“Suddenly utter silence reigns. Have they gone? Is the attack over? Has one been hit? Forced to land? The minutes go by. We are all now on the balcony—the women, too—watching the scene. Again comes the well-known sound—once heard never forgotten—as though the wind were getting up, then a dull thud and explosion. This time it is farther away towards the forts. Again the firing breaks out, and machine-guns bark at the friendly moon; searchlights career across the heavens, but find nothing. Again there falls a bomb—much nearer this time—and again comes the noise of the propellers louder and louder. Shrapnel bursts just over the Embassy, and the Zeppelin is over our heads. We hear the noise very distinctly, but can see nothing. Again a sudden silence everywhere, which has a curious effect after the terrible noise. Time passes, but nothing more is heard. The first rays of dawn are seen in the east; the stars slowly pale.
“A child is heard to cry somewhere, far away: strange how clearly it sounds in the silent night. There is a feeling as though the terrified town hardly dared breathe or move for fear the monster might return. And how many more such nights are there in prospect? In the calm of this fairylike dawn, slowly rising, the crying of the child strikes a note of discord, infinitely sad. But the crying of the child—does it not find an echo among the millions whom this terrible war has driven to desperation?
“The sun rises like a blood-red ball. For some hours the Roumanians can take to sleep and gather fresh strength, but they know now that the Zeppelin’s visit will not be the last.
“Bucharest, September, 1916.
“The Press is indignant about the nocturnal attack. Bucharest is certainly a fortress, but it should be known that the guns are no longer in the forts. It was stated in the Adeverul that the heroic resistance put up in defence was most successful. That the airship, badly damaged, was brought down near Bucharest, and that a commission started off at once to make sure whether it was an aeroplane or a Zeppelin!

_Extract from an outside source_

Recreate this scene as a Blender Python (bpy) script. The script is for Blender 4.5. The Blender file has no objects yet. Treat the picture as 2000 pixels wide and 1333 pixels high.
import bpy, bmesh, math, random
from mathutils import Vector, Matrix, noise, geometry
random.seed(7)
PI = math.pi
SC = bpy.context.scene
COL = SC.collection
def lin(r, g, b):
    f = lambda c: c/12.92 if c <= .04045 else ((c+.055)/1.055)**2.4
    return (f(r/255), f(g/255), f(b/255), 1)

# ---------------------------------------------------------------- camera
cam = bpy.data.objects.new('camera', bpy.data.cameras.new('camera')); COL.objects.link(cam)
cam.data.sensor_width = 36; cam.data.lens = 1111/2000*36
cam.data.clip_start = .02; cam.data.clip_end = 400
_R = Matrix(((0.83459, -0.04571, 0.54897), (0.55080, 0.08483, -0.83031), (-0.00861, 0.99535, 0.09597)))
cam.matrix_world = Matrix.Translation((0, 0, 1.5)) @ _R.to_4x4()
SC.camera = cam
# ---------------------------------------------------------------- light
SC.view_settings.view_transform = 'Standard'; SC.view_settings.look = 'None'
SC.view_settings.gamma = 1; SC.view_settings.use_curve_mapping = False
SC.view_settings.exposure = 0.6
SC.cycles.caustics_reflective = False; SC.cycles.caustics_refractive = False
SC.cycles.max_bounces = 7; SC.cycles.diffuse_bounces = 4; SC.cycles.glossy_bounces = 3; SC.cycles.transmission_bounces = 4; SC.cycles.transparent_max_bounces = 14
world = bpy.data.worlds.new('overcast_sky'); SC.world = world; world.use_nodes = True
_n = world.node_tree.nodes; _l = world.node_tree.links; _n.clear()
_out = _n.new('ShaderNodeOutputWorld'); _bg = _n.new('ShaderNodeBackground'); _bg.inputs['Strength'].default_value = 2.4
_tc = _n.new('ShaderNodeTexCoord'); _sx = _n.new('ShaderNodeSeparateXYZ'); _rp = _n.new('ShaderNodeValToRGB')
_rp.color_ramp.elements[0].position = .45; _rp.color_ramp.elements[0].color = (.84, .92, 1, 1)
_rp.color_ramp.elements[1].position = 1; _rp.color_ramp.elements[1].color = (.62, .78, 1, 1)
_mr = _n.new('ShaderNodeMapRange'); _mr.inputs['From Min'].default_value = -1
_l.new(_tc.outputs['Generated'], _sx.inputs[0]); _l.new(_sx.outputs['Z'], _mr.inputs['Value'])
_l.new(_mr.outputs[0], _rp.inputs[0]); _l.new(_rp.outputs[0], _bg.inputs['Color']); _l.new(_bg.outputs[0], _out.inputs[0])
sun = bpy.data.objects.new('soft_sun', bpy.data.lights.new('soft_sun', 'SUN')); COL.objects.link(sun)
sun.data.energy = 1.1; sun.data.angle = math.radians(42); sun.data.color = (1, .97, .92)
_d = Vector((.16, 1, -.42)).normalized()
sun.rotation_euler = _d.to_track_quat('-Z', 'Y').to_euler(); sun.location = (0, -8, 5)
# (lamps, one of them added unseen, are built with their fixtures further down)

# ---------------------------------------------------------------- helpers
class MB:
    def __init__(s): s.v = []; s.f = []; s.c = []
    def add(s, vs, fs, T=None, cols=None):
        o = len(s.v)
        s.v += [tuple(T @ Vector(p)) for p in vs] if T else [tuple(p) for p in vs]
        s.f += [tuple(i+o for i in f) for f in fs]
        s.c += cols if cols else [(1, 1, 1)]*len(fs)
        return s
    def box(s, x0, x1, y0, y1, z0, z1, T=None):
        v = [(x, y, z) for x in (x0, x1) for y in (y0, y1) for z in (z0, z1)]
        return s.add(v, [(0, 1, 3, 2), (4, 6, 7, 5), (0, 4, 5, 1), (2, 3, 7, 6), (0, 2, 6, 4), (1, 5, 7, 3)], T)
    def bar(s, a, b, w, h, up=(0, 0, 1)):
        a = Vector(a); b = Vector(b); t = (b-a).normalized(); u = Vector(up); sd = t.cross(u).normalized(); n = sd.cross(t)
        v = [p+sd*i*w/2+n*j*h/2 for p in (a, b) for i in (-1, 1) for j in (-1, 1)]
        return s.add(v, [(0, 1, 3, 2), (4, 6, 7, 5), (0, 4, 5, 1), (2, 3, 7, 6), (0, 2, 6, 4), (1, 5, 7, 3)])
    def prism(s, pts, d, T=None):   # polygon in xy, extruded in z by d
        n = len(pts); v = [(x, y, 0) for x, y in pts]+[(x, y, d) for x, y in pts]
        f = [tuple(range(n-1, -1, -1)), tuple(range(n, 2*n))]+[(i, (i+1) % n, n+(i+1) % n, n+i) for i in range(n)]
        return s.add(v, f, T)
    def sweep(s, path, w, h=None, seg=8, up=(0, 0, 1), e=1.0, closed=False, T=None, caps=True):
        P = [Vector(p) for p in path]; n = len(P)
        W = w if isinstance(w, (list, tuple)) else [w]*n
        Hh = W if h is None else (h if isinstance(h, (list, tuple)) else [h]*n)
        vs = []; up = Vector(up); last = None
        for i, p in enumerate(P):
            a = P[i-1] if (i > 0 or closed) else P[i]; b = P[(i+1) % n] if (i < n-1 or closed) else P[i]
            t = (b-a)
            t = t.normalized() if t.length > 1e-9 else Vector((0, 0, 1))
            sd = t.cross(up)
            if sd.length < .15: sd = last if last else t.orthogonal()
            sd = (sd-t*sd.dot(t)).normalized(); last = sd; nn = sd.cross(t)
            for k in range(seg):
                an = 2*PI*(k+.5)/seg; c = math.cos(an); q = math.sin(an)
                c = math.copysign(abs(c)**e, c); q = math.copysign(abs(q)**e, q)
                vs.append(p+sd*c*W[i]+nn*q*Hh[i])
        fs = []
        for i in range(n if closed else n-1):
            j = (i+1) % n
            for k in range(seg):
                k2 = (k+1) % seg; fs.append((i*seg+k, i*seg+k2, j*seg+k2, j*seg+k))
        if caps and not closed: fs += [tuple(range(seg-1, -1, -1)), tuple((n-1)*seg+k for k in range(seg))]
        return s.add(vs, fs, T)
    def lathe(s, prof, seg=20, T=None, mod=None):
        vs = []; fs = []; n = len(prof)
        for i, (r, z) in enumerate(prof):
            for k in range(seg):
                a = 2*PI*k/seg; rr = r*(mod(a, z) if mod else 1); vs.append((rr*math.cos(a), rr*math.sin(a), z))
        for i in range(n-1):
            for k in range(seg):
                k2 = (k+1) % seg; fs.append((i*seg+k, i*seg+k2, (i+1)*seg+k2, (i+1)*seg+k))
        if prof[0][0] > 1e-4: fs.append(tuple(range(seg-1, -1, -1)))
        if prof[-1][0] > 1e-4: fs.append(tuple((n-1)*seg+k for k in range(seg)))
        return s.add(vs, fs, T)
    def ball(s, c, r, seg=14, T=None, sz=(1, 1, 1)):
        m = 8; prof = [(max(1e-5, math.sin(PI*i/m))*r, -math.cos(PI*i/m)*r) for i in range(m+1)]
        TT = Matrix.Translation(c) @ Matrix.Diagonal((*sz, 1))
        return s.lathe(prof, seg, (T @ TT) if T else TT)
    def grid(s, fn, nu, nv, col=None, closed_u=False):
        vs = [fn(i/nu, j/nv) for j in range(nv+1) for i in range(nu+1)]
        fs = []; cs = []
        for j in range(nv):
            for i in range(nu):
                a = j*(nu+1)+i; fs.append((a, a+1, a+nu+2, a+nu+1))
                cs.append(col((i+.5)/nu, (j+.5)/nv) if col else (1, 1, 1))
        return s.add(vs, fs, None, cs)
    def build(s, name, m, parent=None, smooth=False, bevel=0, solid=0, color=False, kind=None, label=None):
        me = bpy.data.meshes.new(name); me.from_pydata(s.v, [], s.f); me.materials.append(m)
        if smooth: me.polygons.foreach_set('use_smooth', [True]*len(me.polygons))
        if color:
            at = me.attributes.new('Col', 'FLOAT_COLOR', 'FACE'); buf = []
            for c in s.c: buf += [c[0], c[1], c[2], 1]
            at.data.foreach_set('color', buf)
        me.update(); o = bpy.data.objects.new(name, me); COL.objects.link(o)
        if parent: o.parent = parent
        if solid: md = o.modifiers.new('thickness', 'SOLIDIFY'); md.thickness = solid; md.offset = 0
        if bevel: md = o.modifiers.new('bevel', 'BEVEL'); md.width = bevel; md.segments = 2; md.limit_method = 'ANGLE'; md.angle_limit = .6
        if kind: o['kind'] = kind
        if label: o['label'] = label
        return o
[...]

“Bucharest, September, 1916.
“The Zeppelin returned again this evening and took us by surprise. It seemed to come from the other side of Plojest, and the sentries on the Danube must have missed it. Towards morning the night watch at the Embassy whose duty it is to see that there is no light in the house saw a huge mass descending slowly over the Embassy till it almost touched the roof. It hovered there a few minutes, making observations. No one noticed it until suddenly the engines started again, and it dropped the first bomb close to the Embassy. A direct hit was made on the house of the Ambassador Jresnea Crecianu, and twenty gendarmes who were there were killed. The royal palace was also damaged. The Government is apparently not satisfied with the anti-aircraft forces, but concludes that practice will make them perfect. Opportunity for practice will certainly not be lacking.